Reprenant la parole, Thomas Brantome, retrace les premières origines de la République.

Ces dernières remonteraient au moins à quatre siècles avant notre ère, au monde d’Aristote : ce dernier voyage à travers l’Europe et cherche à trouver ce que les hommes ont en commun. En cela, il invente « le politique ». Partant de la cellule familiale, il décrit désormais la tribu. Certain que l’homme doit partager sa vie avec les autres auxquels il est lié ontologiquement, il recherche le meilleur régime politique. Ainsi, « être républicain, c’est défendre le bien commun ».

Aristote procède à la classification des régimes selon le schéma suivant :

catégories bon corrompu
un monarchie tyrannie
plusieurs aristocratie oligarchie
tous politeïa ochlocratie

Selon ce concept, une monarchie peut être républicaine… car, toujours selon Aristote, un monarque peut vouloir le bien commun. Dans la réalité, l’aristocratie est le plus souvent une oligarchie et les intéressés défendent souvent, en premiers lieux, leurs propres intérêts.

C’est ainsi qu’Aristote préconise la politéïa, en quelque sorte le mélange d’éléments monarchiques, aristocratiques et démocratiques.

Ce même modèle va être poursuivi par les romains à partir du VIème siècle, l’élément monarchique étant les consuls, l’aristocratie étant représentée par le Sénat et l’élément populaire représenté par les comices du peuple devenus plus tard les tribuns, la politéïa étant traduite désormais en RES publica. A partir du 17ème siècle, à la lumière de la pensée de Spinoza et de celle de Rousseau, la République ne doit plus être seulement issue de l’équation aristocratique et démocratique, mais doit être en totalité démocratique.

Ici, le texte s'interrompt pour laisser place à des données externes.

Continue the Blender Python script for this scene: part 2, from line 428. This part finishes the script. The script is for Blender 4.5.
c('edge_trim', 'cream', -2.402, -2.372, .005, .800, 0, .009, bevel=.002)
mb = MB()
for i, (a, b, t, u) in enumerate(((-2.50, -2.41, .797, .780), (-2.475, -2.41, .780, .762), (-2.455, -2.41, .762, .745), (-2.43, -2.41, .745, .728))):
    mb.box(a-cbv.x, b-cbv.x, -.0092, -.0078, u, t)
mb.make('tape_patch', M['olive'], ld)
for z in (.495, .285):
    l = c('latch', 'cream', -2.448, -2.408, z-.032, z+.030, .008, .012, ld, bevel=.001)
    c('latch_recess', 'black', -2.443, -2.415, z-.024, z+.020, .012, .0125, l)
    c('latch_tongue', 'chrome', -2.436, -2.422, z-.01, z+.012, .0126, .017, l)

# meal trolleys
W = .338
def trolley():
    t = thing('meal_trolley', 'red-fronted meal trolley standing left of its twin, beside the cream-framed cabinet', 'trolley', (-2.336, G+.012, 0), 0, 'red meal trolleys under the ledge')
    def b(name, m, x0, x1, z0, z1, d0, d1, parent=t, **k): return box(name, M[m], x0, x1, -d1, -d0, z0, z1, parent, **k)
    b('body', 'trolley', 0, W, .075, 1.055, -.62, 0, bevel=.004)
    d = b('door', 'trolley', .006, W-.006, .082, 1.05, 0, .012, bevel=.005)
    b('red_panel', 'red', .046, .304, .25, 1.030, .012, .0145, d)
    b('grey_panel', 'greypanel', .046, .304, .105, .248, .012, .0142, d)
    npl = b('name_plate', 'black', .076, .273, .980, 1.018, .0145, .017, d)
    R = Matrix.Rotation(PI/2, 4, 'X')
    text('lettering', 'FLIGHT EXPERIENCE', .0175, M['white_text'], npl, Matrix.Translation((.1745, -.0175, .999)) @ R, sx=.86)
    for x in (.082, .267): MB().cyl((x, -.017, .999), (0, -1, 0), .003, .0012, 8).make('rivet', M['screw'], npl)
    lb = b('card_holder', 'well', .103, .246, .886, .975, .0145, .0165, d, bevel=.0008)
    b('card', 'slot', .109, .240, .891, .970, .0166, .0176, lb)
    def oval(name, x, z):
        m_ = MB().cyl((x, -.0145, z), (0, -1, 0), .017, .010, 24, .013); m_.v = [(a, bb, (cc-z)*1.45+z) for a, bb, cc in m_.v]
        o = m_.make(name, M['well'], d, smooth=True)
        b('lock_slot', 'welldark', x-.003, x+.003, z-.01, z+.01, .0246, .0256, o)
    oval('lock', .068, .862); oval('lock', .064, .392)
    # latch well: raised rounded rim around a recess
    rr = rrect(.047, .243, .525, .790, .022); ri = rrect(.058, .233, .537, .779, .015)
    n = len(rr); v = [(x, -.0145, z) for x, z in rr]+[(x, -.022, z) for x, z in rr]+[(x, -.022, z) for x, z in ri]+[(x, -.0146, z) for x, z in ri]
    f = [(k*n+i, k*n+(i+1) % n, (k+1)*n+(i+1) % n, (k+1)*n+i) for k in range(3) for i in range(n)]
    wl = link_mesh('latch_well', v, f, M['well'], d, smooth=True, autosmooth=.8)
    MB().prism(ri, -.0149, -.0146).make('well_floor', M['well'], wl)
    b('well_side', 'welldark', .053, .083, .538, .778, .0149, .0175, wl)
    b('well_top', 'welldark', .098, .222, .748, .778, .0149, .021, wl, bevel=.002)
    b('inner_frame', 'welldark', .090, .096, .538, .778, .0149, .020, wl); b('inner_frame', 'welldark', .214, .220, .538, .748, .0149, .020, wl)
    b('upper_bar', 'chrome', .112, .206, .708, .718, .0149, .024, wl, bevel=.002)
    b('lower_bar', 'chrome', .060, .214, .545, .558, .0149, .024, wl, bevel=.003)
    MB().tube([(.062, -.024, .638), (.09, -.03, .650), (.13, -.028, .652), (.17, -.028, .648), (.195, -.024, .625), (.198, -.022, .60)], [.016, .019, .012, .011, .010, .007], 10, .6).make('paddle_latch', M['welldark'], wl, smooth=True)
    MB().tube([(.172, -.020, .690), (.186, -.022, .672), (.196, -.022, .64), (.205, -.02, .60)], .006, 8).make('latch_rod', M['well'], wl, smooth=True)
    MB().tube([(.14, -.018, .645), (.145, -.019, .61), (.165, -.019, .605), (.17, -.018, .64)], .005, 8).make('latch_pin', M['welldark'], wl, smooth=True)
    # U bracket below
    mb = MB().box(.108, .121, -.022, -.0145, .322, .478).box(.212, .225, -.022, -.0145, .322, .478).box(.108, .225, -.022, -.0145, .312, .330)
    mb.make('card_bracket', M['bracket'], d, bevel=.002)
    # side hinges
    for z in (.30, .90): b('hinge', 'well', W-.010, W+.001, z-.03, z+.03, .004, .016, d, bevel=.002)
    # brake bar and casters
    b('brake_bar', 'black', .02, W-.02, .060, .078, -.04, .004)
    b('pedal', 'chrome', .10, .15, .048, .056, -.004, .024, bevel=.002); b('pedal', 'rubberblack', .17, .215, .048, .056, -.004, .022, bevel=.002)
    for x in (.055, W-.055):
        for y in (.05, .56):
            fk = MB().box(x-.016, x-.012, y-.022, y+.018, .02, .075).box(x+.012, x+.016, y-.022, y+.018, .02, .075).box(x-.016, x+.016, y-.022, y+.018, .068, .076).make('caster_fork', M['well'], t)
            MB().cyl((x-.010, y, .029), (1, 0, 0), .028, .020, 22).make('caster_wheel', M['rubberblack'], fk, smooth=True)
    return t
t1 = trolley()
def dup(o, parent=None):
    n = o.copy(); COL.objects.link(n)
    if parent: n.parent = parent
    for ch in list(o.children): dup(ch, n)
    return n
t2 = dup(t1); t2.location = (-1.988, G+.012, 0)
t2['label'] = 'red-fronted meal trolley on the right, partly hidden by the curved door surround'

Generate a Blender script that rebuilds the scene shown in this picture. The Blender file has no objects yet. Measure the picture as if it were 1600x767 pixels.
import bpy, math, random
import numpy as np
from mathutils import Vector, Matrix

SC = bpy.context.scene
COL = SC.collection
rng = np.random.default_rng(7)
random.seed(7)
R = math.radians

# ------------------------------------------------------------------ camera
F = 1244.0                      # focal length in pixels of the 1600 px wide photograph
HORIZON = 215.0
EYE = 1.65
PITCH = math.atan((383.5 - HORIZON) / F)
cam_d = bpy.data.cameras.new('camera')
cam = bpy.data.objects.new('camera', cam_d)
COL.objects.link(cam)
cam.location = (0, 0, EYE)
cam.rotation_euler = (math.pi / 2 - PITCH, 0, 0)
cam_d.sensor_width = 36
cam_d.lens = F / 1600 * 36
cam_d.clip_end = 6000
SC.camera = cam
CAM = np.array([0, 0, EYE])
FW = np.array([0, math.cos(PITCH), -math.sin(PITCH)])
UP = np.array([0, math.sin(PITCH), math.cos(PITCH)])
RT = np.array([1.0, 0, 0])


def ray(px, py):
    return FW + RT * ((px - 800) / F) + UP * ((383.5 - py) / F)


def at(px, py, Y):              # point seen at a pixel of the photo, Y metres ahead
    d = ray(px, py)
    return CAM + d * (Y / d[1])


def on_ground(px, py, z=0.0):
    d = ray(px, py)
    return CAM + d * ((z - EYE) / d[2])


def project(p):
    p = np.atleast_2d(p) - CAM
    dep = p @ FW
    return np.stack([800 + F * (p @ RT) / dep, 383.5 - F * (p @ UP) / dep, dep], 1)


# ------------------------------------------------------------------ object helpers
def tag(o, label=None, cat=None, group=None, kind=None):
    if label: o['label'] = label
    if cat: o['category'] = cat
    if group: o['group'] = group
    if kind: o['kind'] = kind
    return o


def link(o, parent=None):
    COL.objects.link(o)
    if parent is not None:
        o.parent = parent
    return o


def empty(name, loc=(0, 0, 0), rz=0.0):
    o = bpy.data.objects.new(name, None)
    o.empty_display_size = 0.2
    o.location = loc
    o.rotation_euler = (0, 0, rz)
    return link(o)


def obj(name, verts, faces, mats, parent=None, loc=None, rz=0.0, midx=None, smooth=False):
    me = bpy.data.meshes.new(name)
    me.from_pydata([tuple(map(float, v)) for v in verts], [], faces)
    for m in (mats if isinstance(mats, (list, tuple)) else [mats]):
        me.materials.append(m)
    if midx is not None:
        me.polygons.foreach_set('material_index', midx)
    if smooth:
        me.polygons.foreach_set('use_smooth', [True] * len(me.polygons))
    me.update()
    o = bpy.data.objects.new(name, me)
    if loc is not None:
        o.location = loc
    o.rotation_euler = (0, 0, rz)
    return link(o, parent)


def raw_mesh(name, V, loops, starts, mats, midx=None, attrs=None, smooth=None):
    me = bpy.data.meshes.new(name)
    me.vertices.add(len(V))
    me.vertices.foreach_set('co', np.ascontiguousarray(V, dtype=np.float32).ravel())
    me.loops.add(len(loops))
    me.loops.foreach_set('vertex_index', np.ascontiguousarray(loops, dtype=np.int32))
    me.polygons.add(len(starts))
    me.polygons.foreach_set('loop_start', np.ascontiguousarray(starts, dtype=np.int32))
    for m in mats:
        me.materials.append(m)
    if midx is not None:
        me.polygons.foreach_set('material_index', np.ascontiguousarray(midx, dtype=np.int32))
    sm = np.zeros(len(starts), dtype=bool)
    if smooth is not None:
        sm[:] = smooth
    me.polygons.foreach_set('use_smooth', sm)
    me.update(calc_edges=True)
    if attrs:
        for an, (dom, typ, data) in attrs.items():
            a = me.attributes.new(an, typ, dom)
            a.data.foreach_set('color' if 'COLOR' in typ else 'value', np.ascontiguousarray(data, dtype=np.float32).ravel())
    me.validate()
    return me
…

{{ • La pratique d’aujourd’hui }}

Pour parler d’aujourd’hui, de notre pays et notamment de la Vème République, la pratique peut être considérée de ce point de vue comme le contraire de la tradition française ayant pour base la primauté du parlement.
Le général de Gaulle renoue avec la tradition des anciens en considérant que pour tenir, la République ne doit pas reposer uniquement sur la représentation parlementaire.

Peut-on considérer que le libéralisme actuellement en vigueur représente de nos jours le bien commun alors qu’il privilégie l’individualisme ?
Les « gilets jaunes » auraient-ils, à l’inverse, aujourd’hui, un désir de rousseauisme ?

Jacques de Saint-Victor modère quelque peu ces propos en affirmant que la tradition républicaine peut être élargie : Guy Mollet a laissé s’installer de Gaulle en 58 évitant un nouveau 18, ou plutôt 19 brumaire. Face au parlementarisme absolu de l’Abbé Sieyès, Rousseau a réintroduit la notion de souveraineté en la donnant au peuple alors que l’atlantisme refuse le plus généralement la seule souveraineté du peuple (Le parlement vs La monarchie).

Dès que l’on compare ou que l’on mélange les époques, le débat républicain reste vif.